Oil prices climb amid mounting worries over ‘fragile’ US-Iran ceasefire
Global oil prices moved higher amid mounting doubts about whether the fragile ceasefire between the United States and Iran will endure, following a new wave of Israeli airstrikes on Lebanon.
The strikes prompted Tehran to caution that it would deliver a “regret‑inducing response” if the attacks persist. Meanwhile, US President Donald Trump stated that American forces would stay in the region until Iran adheres to what he described as the “real” ceasefire arrangement.
Oil markets had dropped sharply on Wednesday after news broke of an agreement to pause hostilities, which included reopening the strategically vital Strait of Hormuz.
However, renewed concerns emerged after reports indicated that Iran intends to keep the crucial maritime corridor closed in response to the Israeli operations, raising fears of prolonged disruption to global energy supplies.
Brent crude, the international benchmark, climbed 2% to $96.53 per barrel. In the United States, West Texas Intermediate gained 2.8% to $97.02, as tensions intensified around what Vice President JD Vance called a “fragile truce.”
Equity markets also surrendered part of the strong gains recorded the previous day. Japan’s Nikkei 225 finished 0.5% lower. In Europe, the UK’s FTSE 100 declined 0.4%, Germany’s Dax fell 1.3%, and France’s Cac slipped 0.8%.
“There’s clearly a degree of unease in global markets,” said Victoria Scholar, head of investment at Interactive Investor.
“We’re seeing markets give back some of their recent advances, and that reflects lingering uncertainty over whether the Strait of Hormuz is genuinely open.”
Sim Moh Siong, a strategist at Singapore-based OCBC, noted that attention in the coming days will center on energy shipments through the strait, particularly as questions remain about how Iran intends to regulate vessel movements.
A key element of the ceasefire deal stipulated that ships would be allowed to transit the Strait of Hormuz safely.
Yet vessels operating in the Gulf have reportedly received warnings from Iran’s navy stating that any ship attempting to pass through the strait without authorization “will be targeted and destroyed,” according to shipping brokerage firm SSY.
Only a limited number of ships have traversed the waterway since the agreement was announced — far below the roughly 130 vessels that crossed daily before the conflict began.
Even if traffic returns to normal levels, maritime tracking company Pole Star Global estimates it would take at least 10 days to clear the current backlog.
In recent weeks, several countries — including Malaysia, India, and the Philippines — have negotiated arrangements to ensure safe passage for their vessels.
“Planning has become extremely challenging because the situation changes day by day,” said Nils Haupt of container shipping company Hapag-Lloyd, which still has six ships in the Persian Gulf.
“Wednesday was a typical example. We heard that it would reopen and that movement was resuming, but by the evening that was no longer the case.”

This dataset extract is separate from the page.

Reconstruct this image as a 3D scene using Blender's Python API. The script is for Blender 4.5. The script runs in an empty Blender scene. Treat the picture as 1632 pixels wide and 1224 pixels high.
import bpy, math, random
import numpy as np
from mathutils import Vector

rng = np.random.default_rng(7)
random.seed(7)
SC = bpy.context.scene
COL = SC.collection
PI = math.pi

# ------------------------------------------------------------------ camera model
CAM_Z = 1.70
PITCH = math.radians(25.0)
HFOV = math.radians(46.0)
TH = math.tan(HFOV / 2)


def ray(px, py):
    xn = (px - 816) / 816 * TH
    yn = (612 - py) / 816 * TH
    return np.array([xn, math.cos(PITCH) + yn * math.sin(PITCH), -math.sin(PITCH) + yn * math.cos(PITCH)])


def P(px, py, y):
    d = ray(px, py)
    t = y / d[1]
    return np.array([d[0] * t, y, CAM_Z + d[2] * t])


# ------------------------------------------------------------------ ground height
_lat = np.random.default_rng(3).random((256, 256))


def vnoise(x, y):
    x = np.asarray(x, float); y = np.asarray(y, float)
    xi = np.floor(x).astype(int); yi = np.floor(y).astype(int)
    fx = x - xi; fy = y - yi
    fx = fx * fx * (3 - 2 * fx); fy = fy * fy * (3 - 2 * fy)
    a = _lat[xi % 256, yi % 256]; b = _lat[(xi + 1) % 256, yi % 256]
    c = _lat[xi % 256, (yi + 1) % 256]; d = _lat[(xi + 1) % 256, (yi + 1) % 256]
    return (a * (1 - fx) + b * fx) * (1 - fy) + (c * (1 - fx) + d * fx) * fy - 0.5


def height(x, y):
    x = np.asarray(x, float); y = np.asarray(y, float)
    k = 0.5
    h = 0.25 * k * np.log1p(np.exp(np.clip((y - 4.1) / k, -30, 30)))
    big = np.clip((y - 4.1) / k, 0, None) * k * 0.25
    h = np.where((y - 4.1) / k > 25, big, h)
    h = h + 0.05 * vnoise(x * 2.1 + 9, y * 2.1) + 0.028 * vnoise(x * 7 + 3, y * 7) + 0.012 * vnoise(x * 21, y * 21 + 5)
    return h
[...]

Haupt added that the company is still awaiting official clarification on whether transit fees will be introduced for the Strait of Hormuz, cautioning that substantial charges could have serious consequences.
“If, for years to come, the fee for using the Strait of Hormuz runs into the millions — double or triple the cost of passing through the Panama or Suez canals — it would be extremely damaging for the entire industry.”
There is also uncertainty about whether Lebanon falls under the scope of the ceasefire agreement.
On Wednesday, Israel carried out its most intense bombardment of Lebanon during the current conflict, with at least 182 people reported killed.
Hezbollah announced on social media that it had launched rockets into northern Israel, describing the action as retaliation for alleged ceasefire breaches.
Vice President Vance is expected to participate in talks with Iranian officials in Pakistan on Saturday.